Fears over physical safety has been cited as the main barrier preventing parents and carers from allowing their children to travel actively to school, new research has revealed.
The findings come from the School Travel Survey for Parents, released today by Sustrans Scotland and the Scottish Parent Teacher Council.
It found that 42.4% of parents felts that unsafe walking and cycling routes, a lack of or inadequate pavements, ineffective or lack of crossings, unsafe school entrances and dangerous driving were all major factors which prevented their children from walking, cycling or scootering to school.
Twenty nine percent of parents also said a lack of cycle routes was a barrier for their child travelling actively to school each day.
The survey, of 1,232 parents from across Scotland, also revealed that convenience for parents was a key factor in influencing whether or not their children travelled actively to school (32.0% of responses). A lack of time (24.7%) was also the third highest barrier for parents when it came to active travel for their children.
Safety concerns were the common theme for parents in urban and rural areas along with areas of high and low deprivation in Scotland. In rural and deprived areas these concerns manifested themselves in higher levels of driving and bus travel, along with more children being accompanied to school by an adult in areas of high deprivation.
Sustrans Scotland Acting Head of Behaviour Change Lynn Stocks said:
"These findings formalise what we have been hearing anecdotally from parents and teachers for some time.
"Increasing the number of pupils travelling actively to school is a simple way of providing children with the moderate intensity of exercise required every day.
"However it is clear that as long as parents feel that these journeys are not safe, they will be unwilling for their children to travel actively.

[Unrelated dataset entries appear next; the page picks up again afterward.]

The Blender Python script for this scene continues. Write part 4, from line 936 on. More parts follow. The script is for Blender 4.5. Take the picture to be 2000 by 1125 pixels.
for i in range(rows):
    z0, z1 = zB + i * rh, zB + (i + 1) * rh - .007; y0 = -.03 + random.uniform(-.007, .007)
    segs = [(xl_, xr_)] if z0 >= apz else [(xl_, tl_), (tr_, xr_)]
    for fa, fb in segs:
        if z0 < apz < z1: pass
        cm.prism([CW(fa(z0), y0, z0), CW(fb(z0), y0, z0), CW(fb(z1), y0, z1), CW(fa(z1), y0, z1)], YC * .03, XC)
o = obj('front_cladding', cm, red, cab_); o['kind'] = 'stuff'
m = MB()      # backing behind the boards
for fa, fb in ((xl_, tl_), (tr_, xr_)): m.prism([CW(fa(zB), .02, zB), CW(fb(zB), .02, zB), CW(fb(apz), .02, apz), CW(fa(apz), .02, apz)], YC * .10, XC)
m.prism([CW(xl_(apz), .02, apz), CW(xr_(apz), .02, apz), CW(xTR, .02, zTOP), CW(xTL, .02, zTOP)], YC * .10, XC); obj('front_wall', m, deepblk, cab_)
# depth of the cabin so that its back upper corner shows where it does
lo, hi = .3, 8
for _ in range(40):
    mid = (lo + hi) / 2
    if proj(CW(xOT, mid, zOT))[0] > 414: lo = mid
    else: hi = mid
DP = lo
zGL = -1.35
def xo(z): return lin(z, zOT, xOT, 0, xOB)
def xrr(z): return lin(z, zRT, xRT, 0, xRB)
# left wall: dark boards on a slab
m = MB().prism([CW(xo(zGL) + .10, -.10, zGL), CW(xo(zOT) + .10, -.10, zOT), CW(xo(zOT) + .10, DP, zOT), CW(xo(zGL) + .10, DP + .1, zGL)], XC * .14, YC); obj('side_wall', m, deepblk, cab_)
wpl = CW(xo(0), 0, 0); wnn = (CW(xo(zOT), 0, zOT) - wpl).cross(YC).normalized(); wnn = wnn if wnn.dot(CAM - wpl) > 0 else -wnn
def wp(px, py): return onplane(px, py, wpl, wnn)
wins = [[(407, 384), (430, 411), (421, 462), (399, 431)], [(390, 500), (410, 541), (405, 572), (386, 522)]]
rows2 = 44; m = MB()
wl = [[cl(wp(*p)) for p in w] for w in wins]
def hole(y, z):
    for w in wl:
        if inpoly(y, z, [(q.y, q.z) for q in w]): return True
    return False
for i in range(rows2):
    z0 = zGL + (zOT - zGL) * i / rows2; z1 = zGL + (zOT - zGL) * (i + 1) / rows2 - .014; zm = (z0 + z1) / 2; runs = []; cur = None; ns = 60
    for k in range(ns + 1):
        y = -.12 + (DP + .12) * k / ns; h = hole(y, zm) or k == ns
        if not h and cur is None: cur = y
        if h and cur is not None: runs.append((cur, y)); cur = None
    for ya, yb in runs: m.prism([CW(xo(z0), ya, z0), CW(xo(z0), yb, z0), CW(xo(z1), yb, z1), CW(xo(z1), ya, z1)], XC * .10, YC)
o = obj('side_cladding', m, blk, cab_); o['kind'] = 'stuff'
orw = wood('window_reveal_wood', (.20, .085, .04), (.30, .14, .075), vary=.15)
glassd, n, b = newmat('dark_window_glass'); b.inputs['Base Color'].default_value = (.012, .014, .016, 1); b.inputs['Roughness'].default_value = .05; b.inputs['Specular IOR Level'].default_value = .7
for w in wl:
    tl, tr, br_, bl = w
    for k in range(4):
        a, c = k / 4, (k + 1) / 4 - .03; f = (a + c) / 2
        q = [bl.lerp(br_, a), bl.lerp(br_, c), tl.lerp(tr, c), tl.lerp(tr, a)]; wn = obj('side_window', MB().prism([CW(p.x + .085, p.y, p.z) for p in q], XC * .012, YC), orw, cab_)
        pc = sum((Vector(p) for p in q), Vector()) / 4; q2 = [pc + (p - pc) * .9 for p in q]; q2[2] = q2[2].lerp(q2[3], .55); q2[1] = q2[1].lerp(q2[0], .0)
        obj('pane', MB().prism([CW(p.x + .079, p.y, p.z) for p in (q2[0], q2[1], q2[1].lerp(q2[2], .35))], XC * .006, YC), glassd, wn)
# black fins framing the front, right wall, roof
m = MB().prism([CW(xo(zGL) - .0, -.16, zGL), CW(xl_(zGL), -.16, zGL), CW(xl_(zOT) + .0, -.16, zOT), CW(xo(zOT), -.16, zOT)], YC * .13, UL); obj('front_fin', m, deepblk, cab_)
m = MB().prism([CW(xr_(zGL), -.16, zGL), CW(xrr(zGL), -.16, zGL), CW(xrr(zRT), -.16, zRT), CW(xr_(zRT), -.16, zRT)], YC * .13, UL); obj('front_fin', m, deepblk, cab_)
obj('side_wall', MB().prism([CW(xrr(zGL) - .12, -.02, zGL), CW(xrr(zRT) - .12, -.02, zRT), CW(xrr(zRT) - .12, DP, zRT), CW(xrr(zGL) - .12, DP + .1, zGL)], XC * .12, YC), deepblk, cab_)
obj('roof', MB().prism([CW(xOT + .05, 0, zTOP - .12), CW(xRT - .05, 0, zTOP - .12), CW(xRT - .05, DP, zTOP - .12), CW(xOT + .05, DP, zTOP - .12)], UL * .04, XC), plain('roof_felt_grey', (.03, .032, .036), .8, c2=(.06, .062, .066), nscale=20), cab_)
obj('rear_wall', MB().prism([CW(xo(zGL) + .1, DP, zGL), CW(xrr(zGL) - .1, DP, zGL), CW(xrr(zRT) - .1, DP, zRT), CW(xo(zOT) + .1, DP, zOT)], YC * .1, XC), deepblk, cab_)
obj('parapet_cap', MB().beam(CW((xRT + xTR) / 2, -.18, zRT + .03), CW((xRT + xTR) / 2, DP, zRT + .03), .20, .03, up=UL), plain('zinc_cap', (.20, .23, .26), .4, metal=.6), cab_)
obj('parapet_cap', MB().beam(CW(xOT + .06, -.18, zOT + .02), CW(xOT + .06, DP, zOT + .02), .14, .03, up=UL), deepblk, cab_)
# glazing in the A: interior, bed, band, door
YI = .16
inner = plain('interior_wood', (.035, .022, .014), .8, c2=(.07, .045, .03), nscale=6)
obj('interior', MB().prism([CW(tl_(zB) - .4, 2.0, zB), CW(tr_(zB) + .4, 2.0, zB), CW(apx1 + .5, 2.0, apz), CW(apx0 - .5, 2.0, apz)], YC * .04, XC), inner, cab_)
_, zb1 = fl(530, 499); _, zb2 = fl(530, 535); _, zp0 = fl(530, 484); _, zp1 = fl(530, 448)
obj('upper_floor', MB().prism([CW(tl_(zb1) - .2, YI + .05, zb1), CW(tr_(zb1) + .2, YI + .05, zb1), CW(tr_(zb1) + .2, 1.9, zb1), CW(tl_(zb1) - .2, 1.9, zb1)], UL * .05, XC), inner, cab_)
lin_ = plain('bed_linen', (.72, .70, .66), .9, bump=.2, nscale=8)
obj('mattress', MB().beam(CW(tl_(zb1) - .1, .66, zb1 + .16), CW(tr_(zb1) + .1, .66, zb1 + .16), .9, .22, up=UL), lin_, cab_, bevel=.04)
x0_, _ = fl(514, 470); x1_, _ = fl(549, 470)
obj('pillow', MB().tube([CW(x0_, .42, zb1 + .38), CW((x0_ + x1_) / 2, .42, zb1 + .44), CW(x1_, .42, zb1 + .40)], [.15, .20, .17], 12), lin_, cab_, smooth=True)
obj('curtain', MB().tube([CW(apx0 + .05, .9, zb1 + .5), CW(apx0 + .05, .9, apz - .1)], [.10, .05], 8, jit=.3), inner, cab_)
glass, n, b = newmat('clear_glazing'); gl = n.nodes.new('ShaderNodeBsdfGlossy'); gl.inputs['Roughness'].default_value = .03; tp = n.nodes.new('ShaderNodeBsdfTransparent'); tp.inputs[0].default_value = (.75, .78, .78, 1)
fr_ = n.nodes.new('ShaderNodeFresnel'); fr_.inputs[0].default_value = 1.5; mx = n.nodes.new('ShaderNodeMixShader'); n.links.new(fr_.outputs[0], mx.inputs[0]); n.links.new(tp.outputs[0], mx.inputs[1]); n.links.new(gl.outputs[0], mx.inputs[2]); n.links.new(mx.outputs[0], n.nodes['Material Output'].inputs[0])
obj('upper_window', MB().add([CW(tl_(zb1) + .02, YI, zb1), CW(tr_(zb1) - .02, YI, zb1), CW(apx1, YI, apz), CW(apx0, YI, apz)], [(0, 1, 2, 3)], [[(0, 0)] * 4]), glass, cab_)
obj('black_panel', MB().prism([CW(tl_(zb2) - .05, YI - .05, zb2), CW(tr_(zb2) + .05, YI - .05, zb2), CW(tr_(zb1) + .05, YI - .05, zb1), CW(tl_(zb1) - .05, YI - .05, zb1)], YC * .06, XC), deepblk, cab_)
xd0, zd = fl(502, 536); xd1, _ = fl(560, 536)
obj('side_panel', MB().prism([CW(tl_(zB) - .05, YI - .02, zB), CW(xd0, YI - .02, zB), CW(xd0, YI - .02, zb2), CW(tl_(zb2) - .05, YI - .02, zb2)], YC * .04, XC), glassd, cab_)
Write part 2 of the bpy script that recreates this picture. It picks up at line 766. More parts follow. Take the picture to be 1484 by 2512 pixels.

Whilst funds such as Sustrans Scotland's Safer Routes to School, which can be used to make routes to school and school entrances and pavements safer, help to make active journeys safer and easier for parents and children, it is clear that there is still more which needs to be done to improve safety around schools if we are to encourage healthy travel habits in children which can last a lifetime.
Eileen Prior, Executive Director of SPTC, said:
"Parents often get conflicting messages. They are expected simultaneously to be responsible for keeping their children safe, for ensuring they are fit and active, and very often, for getting to work on time.
"These pressures often lead to a vicious circle of competing imperatives. For instance, we know driving too close to schools to drop off children actually creates danger in many ways. Schemes which encourage parents to park and walk; some distance away from school gates, or walking buses, help children to be healthy and remove congestion from outside schools.
"SPTC actively encourages parent groups to work with schools to come up with approaches that help their families to tackle these issues: it is often not an easy fix but sometimes the most difficult things are the most rewarding."